You have to hand it to the college students attending the U.N.-sponsored climate talks in Durban. They know how to cut through the nonsense and tell it like it is.
Watch 21-year-old Middlebury College junior Abigail Borah telling the august assembly that they can no longer afford to drag their feet on curbing carbon emissions.
“I am speaking on behalf of the United States of America because my negotiators cannot,” said Ms. Borah, a representative of the International Youth Climate Movement. “The obstructionist Congress has shackled justice and delayed ambition for far too long. I am scared for my future. 2020 is too late to wait. We need an urgent path to a fair, ambitious and legally binding treaty.”
The response to her entreaty? A swift escort off the premises.
Another group of students dressed as “corporate clowns” to bring some levity to the grim discussions. As documented by the Climate Connections blog, they too were met with hostility by the powers that be.
While talking with the press, student clown Kevin Buckland “was grabbed and hauled away. His badge was taken, and he was barred from the International Conference Center.”
Then there was the group of Canadian students who were removed from the assembly hall just for displaying tee-shirts with the words “Turn Your Back on Canada,” a criticism of the Canadian government’s support for the oil extraction of the Alberta boreal forests (aka “tar sands”).
What kind of message are these young people going to take away from these incidents about the efficacy of trying to participate peacefully in global assemblies? No wonder they’re turned off and turning to their own “people’s assemblies.”
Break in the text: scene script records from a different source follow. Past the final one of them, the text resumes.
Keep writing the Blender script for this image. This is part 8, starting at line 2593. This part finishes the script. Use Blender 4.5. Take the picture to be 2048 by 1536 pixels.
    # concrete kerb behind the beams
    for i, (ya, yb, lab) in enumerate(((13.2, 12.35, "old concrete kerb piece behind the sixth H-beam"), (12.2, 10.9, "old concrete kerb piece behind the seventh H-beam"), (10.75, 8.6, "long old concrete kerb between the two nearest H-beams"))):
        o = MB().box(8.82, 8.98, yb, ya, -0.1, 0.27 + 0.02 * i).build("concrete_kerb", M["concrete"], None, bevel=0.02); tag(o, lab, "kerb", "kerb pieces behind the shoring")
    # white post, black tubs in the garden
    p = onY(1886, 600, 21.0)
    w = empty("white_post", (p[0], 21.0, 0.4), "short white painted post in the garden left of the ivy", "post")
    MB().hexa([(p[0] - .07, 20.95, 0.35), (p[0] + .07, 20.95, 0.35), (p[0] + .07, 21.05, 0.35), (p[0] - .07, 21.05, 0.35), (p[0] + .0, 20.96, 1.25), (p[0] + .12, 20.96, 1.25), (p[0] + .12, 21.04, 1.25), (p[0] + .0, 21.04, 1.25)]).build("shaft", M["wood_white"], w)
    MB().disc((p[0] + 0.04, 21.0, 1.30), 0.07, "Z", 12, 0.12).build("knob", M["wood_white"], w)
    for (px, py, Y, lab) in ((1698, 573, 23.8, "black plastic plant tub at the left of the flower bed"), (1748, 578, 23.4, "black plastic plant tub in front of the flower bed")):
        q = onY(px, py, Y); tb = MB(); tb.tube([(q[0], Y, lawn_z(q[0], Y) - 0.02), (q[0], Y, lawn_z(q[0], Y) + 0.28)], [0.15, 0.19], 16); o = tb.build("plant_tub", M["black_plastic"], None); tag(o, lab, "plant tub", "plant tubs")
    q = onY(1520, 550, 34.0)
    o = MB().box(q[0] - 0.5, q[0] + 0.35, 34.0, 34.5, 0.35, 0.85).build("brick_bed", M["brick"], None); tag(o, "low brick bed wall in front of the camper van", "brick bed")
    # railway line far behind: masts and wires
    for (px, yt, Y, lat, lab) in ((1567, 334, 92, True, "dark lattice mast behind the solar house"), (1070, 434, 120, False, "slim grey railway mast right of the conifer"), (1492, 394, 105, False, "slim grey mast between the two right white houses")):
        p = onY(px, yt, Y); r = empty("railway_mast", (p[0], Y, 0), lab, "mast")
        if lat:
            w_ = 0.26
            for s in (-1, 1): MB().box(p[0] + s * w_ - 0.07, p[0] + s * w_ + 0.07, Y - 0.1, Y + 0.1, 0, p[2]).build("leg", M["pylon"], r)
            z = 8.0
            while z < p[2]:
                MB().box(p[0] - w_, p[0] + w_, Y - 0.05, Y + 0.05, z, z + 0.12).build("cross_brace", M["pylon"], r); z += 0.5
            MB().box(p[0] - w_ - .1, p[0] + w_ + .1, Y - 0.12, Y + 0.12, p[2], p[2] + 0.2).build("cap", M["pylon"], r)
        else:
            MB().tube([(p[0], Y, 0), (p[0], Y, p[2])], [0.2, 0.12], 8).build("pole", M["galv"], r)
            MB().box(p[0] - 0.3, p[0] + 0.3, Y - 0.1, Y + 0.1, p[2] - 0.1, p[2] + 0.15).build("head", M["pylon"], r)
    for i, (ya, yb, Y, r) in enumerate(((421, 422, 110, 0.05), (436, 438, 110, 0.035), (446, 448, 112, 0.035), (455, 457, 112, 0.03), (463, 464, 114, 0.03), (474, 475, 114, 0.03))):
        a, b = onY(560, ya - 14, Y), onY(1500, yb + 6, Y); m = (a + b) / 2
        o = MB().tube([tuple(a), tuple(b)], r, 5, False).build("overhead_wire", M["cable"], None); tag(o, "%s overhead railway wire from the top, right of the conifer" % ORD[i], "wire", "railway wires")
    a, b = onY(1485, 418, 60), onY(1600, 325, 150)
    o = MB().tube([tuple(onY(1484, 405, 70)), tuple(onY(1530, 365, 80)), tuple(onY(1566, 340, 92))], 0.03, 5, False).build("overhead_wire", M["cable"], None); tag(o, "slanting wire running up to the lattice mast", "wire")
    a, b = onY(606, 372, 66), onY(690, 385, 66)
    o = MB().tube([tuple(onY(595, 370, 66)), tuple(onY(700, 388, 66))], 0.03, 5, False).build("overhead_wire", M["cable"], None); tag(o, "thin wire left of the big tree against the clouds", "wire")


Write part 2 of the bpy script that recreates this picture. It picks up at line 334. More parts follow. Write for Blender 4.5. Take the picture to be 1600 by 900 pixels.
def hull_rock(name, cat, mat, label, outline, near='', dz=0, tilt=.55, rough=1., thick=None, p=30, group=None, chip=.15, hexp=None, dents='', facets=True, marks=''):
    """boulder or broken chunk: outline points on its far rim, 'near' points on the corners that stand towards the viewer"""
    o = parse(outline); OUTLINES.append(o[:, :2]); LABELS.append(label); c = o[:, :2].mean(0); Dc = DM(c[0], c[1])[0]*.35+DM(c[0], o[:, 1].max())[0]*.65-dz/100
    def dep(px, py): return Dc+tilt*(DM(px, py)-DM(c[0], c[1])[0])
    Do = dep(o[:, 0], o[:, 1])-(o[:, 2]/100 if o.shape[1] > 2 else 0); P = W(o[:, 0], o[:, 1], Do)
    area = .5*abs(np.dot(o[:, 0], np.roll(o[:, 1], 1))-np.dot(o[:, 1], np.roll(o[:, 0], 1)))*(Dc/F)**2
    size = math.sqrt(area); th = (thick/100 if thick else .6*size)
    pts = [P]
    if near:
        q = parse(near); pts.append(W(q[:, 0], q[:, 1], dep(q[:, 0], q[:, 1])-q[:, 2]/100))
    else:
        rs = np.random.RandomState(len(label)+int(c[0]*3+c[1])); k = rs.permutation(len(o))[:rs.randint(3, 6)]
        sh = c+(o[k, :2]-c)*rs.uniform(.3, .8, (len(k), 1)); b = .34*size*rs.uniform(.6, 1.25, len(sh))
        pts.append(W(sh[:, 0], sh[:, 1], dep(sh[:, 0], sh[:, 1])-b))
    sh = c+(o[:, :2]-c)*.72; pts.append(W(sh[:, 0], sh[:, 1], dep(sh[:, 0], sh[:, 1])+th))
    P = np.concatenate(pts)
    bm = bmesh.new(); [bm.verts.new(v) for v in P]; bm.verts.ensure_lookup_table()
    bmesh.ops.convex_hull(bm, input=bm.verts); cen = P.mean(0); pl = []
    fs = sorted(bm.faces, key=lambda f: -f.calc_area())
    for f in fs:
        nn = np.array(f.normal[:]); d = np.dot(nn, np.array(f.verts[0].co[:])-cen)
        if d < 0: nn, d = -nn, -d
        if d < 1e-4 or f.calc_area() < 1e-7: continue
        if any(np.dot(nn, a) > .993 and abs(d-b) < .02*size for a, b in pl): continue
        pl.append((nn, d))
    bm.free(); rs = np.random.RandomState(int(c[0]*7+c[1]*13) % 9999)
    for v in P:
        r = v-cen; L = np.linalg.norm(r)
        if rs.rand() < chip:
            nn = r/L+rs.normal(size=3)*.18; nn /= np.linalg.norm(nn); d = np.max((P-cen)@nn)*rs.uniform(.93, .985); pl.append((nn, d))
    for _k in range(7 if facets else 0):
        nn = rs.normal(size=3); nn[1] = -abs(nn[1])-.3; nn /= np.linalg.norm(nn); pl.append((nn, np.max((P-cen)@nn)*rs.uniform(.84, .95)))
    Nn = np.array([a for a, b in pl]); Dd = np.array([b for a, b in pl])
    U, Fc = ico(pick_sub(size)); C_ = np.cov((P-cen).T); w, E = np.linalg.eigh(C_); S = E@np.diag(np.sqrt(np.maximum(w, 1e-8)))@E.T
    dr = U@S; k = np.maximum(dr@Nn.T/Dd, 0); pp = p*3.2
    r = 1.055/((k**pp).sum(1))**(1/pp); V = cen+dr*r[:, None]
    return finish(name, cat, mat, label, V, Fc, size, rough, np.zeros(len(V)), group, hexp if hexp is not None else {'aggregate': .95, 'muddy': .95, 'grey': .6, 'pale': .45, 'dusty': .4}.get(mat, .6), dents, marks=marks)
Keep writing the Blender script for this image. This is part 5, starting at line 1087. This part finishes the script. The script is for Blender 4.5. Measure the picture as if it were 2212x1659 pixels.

As Laura Carlsen points out in an article posted on Common Dreams today, climate change activists need to “broaden the focus from once-a-year meetings in high-carbon conference centers, to the fields, communities and town halls where alternatives are already growing and a stronger political consensus can be built from the bottom up.”
The top-down approach favored by the U.N. and the international governmental community is showing itself to be not only ineffectual, but morally bankrupt.
jonb
/ December 8, 2011There it is: “Security” escorting truth and spirit away and out of sight.
Jennifer Browdy de Hernandez
/ December 9, 2011Depressing, isn’t it?